• Data excerpt:

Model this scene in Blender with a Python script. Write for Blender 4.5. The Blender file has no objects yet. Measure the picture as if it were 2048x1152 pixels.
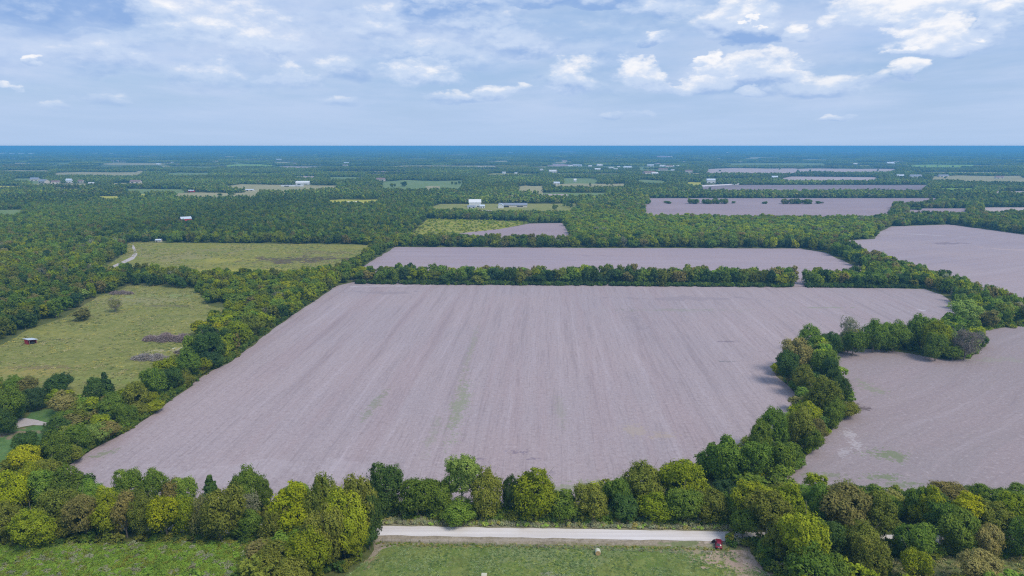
import bpy, bmesh, math, random
import numpy as np
from mathutils import Vector, Matrix
sc = bpy.context.scene
COL = sc.collection
R = math.radians
rng = np.random.default_rng(7)
random.seed(7)

# ------------------------------------------------------------------ camera
CAM_H = 110.0
PITCH = R(11.76)
F = 1365.0                      # focal length in pixels of a 2048 px wide frame
cam = bpy.data.cameras.new('camera'); camo = bpy.data.objects.new('camera', cam); COL.objects.link(camo)
camo.location = (0, 0, CAM_H); camo.rotation_euler = (math.pi/2 - PITCH, 0, 0)
cam.sensor_width = 36; cam.lens = 36*F/2048; cam.clip_end = 150000; cam.clip_start = 1
sc.camera = camo

# ------------------------------------------------------------------ node helpers
class NT:
    def __init__(s, nt): s.nt = nt
    def n(s, t, **k):
        nd = s.nt.nodes.new(t)
        for a, b in k.items(): setattr(nd, a, b)
        return nd
    def _set(s, sock, v):
        if v is None: return
        if isinstance(v, bpy.types.NodeSocket): s.nt.links.new(v, sock)
        else:
            if isinstance(v, (tuple, list)) and len(v) == 3 and sock.type == 'RGBA': v = (*v, 1)
            sock.default_value = v
    def m(s, op, a, b=None, c=None, clamp=False):
        nd = s.n('ShaderNodeMath', operation=op); nd.use_clamp = clamp
        for i, v in enumerate((a, b, c)): s._set(nd.inputs[i], v)
        return nd.outputs[0]
    def v(s, op, a, b=None, c=None):
        nd = s.n('ShaderNodeVectorMath', operation=op)
        for i, v in enumerate((a, b, c)):
            if v is not None:
                if op == 'SCALE' and i == 1: s._set(nd.inputs['Scale'], v)
                else: s._set(nd.inputs[i], v)
        return nd.outputs['Value'] if op in ('LENGTH', 'DOT_PRODUCT') else nd.outputs[0]
    def mix(s, f, a, b, blend='MIX'):
        nd = s.n('ShaderNodeMix', data_type='RGBA', blend_type=blend)
        s._set(nd.inputs['Factor'], f); s._set(nd.inputs['A'], a); s._set(nd.inputs['B'], b)
        return nd.outputs['Result']
    def noise(s, vec, scale=1.0, detail=3.0, rough=.55, lac=2.0, dist=0.0):
        nd = s.n('ShaderNodeTexNoise'); s._set(nd.inputs['Vector'], vec)
        nd.inputs['Scale'].default_value = scale; nd.inputs['Detail'].default_value = detail
        nd.inputs['Roughness'].default_value = rough; nd.inputs['Lacunarity'].default_value = lac
        nd.inputs['Distortion'].default_value = dist
        return nd.outputs[0]
    def ss(s, x, a, b, lo=0.0, hi=1.0):
        nd = s.n('ShaderNodeMapRange', interpolation_type='SMOOTHSTEP')
        s._set(nd.inputs[0], x)
        for i, v in enumerate((a, b, lo, hi)): s._set(nd.inputs[i+1], v)
        return nd.outputs[0]
    def mapping(s, vec, loc=(0, 0, 0), rot=(0, 0, 0), scale=(1, 1, 1)):
        nd = s.n('ShaderNodeMapping'); s._set(nd.inputs[0], vec)
        nd.inputs[1].default_value = loc; nd.inputs[2].default_value = rot; nd.inputs[3].default_value = scale
        return nd.outputs[0]
    def sep(s, v): nd = s.n('ShaderNodeSeparateXYZ'); s._set(nd.inputs[0], v); return nd.outputs
    def comb(s, x=0, y=0, z=0):
        nd = s.n('ShaderNodeCombineXYZ'); [s._set(nd.inputs[i], q) for i, q in enumerate((x, y, z))]; return nd.outputs[0]

# ------------------------------------------------------------------ world: Nishita sky with a broken cloud deck
SUN_EL, SUN_AZ = R(52), R(128)          # azimuth clockwise from +Y (north); the sun stands behind the camera's right
world = bpy.data.worlds.new('World'); sc.world = world; world.use_nodes = True
wn = world.node_tree; wn.nodes.clear(); W = NT(wn)
sky = W.n('ShaderNodeTexSky', sky_type='NISHITA'); sky.sun_disc = False
sky.sun_elevation = SUN_EL; sky.sun_rotation = SUN_AZ; sky.altitude = 200; sky.air_density = 1.1; sky.dust_density = 1.2; sky.ozone_density = 1.5
SKY_STRENGTH = 0.10
tc = W.n('ShaderNodeTexCoord').outputs['Generated']
dx, dy, dz = W.sep(tc)
hl = W.m('SQRT', W.m('ADD', W.m('MULTIPLY', dx, dx), W.m('MULTIPLY', dy, dy)))
az = W.m('ARCTAN2', dx, dy)
el = W.m('DIVIDE', dz, W.m('MAXIMUM', hl, 1e-4))       # tangent of the elevation
q = W.comb(az, el, 0)
def px_dir(px, py):
    cx, cy = (px-1024)/F, -(py-576)/F
    X, Y, Z = cx, math.cos(PITCH)+cy*math.sin(PITCH), -math.sin(PITCH)+cy*math.cos(PITCH)
    return math.atan2(X, Y), Z/math.hypot(X, Y)
# high thin veil, seen in perspective on a level layer
pl = W.v('SCALE', W.comb(dx, dy, 0), W.m('DIVIDE', 1.0, W.m('MAXIMUM', W.m('ADD', dz, 0.035), .02)))
veil = W.noise(W.mapping(pl, rot=(0, 0, .5), scale=(.35, .22, 1)), 1.0, 6, .58)
veil2 = W.noise(W.mapping(q, scale=(5, 26, 1)), 1.0, 5, .6)
veilf = W.ss(W.m('ADD', W.m('MULTIPLY', veil, .55), W.m('MULTIPLY', veil2, .45)), .36, .62)
# puffy edges for the cumulus heaps
e1 = W.noise(W.mapping(q, scale=(17, 34, 1)), 1.0, 8, .62)
e2 = W.noise(W.mapping(q, loc=(-.05, .30, 0), scale=(17, 34, 1)), 1.0, 4, .5)
e0 = W.noise(W.mapping(q, scale=(5, 14, 1), loc=(2, 1, 0)), 1.0, 4, .55)
warp = W.m('ADD', W.m('MULTIPLY', W.m('SUBTRACT', e1, .5), 1.8), W.m('MULTIPLY', W.m('SUBTRACT', e0, .5), 2.0))
CL = [ # px, py, half width, height up, height down, whiteness
 (430, 78, 190, 85, 24, .55), (560, 105, 90, 45, 18, .45), (860, 110, 150, 40, 24, .25), (250, 120, 120, 30, 26, .15), (330, 45, 90, 50, 40, .8), (100, 50, 190, 35, 30, .15), (70, 6, 200, 40, 34, -1.15), (210, 14, 120, 28, 24, -1.1),
 (62, 130, 28, 9, 6, 1.3), (8, 171, 18, 10, 8, 1.4), (190, 130, 80, 22, 22, .1), (100, 208, 36, 14, 10, .5), (225, 200, 60, 18, 12, .3),
 (430, 165, 95, 40, 22, .35), (580, 160, 62, 34, 24, .7), (700, 130, 60, 26, 28, .5), (700, 60, 120, 30, 20, .3), (850, 158, 70, 30, 12, .8), (905, 195, 60, 12, 12, .6), (690, 205, 60, 12, 10, .3),
 (920, 40, 100, 40, 34, .0), (890, 14, 90, 26, 22, -1.1), (1150, 2, 150, 24, 14, -.9), (1000, 60, 120, 30, 24, .3), (760, 40, 130, 30, 20, .2), (1330, 20, 120, 30, 14, .3), (1130, 165, 80, 44, 24, .7), (1000, 185, 50, 20, 10, .7), (1285, 158, 70, 38, 22, 1.0),
 (1300, 75, 26, 17, 16, .5), (1470, 60, 90, 60, 22, .45), (1500, 76, 70, 16, 20, -.9), (1610, 65, 40, 22, 16, .8), (1430, 122, 34, 15, 8, 1.3), (1520, 145, 130, 32, 38, 1.0), (1390, 170, 70, 16, 12, 1.0),
 (1660, 170, 110, 24, 20, .8), (1800, 150, 50, 20, 16, 1.1), (1490, 186, 40, 7, 6, 1.0), (1820, 25, 170, 60, 22, 1.6), (1860, 85, 130, 34, 22, 1.1), (1765, 108, 30, 12, 8, 1.1),
 (2000, 50, 50, 36, 20, .9), (1980, 10, 110, 30, 20, .6), (1680, 234, 26, 6, 6, .6), (1250, 228, 50, 8, 8, .3), (1600, 120, 60, 10, 10, .7), (1050, 90, 120, 26, 20, .2),
]
wv1 = W.noise(W.mapping(q, scale=(11, 22, 1), loc=(7, 3, 0)), 1.0, 6, .55); wv2 = W.noise(W.mapping(q, scale=(11, 22, 1), loc=(1, 9, 4)), 1.0, 6, .55)
azw = W.m('MULTIPLY_ADD', W.m('SUBTRACT', wv1, .5), .16, az); elw = W.m('MULTIPLY_ADD', W.m('MULTIPLY', W.m('SUBTRACT', wv2, .5), W.ss(el, 0, .15, .25, 1.0)), .075, el)
alpha = None; bright = None; base = None
for (px, py, a, hu, hd, wt) in CL:
    u0, v0 = px_dir(px, py)
    u1 = px_dir(px+a, py)[0]; A = abs(u1-u0)*1.12; HU = hu/F/.97*1.15; HD = hd/F/.97*1.1
    du = W.m('MULTIPLY_ADD', azw, 1/A, -u0/A)
    dv = W.m('SUBTRACT', elw, v0)
    dvv = W.m('MAXIMUM', W.m('MULTIPLY', dv, 1/HU), W.m('MULTIPLY', dv, -1/HD))
    d = W.m('SUBTRACT', 1.0, W.m('ADD', W.m('MULTIPLY', du, du), W.m('MULTIPLY', dvv, dvv)))
    d = W.m('MAXIMUM', d, -.50)
    s_ = min(1.0, 60/a+.35)
    f = W.m('MULTIPLY_ADD', warp, s_, d, clamp=False)
    f = W.m('MULTIPLY', f, (1.3 if px < 1000 else 1.75)*min(1, .45+.5*abs(wt)), clamp=True)
    sh = W.m('MULTIPLY', f, W.m('MULTIPLY_ADD', W.m('MINIMUM', W.m('MAXIMUM', W.m('MULTIPLY', dv, 1/HU), -.9), .9), .95, -.02+.42*wt))
    alpha = f if alpha is None else W.m('MAXIMUM', alpha, f)
    bright = sh if bright is None else W.m('ADD', bright, sh)
    fs = f
    base = fs if base is None else W.m('ADD', base, fs)
bright = W.m('DIVIDE', bright, W.m('MAXIMUM', base, .6))
relief = W.m('MULTIPLY', W.m('SUBTRACT', e1, e2), 1.9)
bright = W.m('ADD', W.m('ADD', bright, relief), W.m('MULTIPLY', W.m('SUBTRACT', e1, .5), .5))
strat = W.ss(W.noise(W.mapping(q, scale=(6, 17, 1), loc=(4, 4, 2)), 1.0, 6, .55), .46, .68)
strat = W.m('MULTIPLY', strat, W.ss(el, .02, .13, 0, .65))
bright = W.m('ADD', W.m('MULTIPLY', bright, W.ss(alpha, 0, .5)), W.m('MULTIPLY', W.m('SUBTRACT', 1.0, W.ss(alpha, 0, .5)), W.m('MULTIPLY_ADD', relief, 1.6, .12)))
alpha = W.m('MAXIMUM', alpha, strat)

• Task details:
Emit the lines of the material exactly, from its first line to the line containing "sc.camera = camo", inclusive; leave every picture out.

• Result:
Model this scene in Blender with a Python script. Write for Blender 4.5. The Blender file has no objects yet. Measure the picture as if it were 2048x1152 pixels.
import bpy, bmesh, math, random
import numpy as np
from mathutils import Vector, Matrix
sc = bpy.context.scene
COL = sc.collection
R = math.radians
rng = np.random.default_rng(7)
random.seed(7)

# ------------------------------------------------------------------ camera
CAM_H = 110.0
PITCH = R(11.76)
F = 1365.0                      # focal length in pixels of a 2048 px wide frame
cam = bpy.data.cameras.new('camera'); camo = bpy.data.objects.new('camera', cam); COL.objects.link(camo)
camo.location = (0, 0, CAM_H); camo.rotation_euler = (math.pi/2 - PITCH, 0, 0)
cam.sensor_width = 36; cam.lens = 36*F/2048; cam.clip_end = 150000; cam.clip_start = 1
sc.camera = camo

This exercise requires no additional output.